Raises Concerns About Misuse

Recently the Indian Cabinet approved a proposal that legalised children above 14 years working in family enterprises. The clause however exempts children from any kind of work in the hazardous sector.

Though this law is perhaps addressed to serve the cause of families who are economically challenged and many a times avoid sending their children to school for fear of losing an earning member but my fear is without the right kind of padding, it is one such provision that can be easily misused and may work against the interest if the very kids for whose betterment it is being aimed at.

For example a child above 14 years of age is at a crucial juncture in his or her academic career too. They are preparing for their main exams that pave the pathway for higher education. Hence by legalising work after school for them, am not sure if it deprives them of precious study time to prepare for their Class X and Class XII exams. Also if the motivation of this proposal is to ease the burden of the education related costs on the overall family, a batter approach would be the state adopting these children and handling their education expenses through a scholarship or a subsidy programmes.

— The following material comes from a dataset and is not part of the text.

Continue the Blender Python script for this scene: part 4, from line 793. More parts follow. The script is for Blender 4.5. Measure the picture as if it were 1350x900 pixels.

This I believe will also be a greater incentive for the families to send their children to school.


Another fact is after a hard day in school, kids need time to relax and rejuvenate and prepare for the next day. If they get to work soon after coming from school, their body gets no time to recoup. This tiredness and fatigue can also harm their academic performance. On the contrary if the Govt organised well planned and selective tutorial classes for these kids after school and eased the family’s worry in terms of providing both resources and the money to get these would be far more constructive for the child’s future.

Finally I believe that many times economically challenged families resort to engaging every member of the family in their chosen means of livelihood. Legalising the children’s participation beyond 14 years might also impact the child’s aspiration for future. Therefore I believe this provision opens up a Pandora’s Box of potential misuse. The policymakers need to take a more comprehensive view point and there is urgent need to pad-up this provision with safety clauses to avoid forcing children into labour.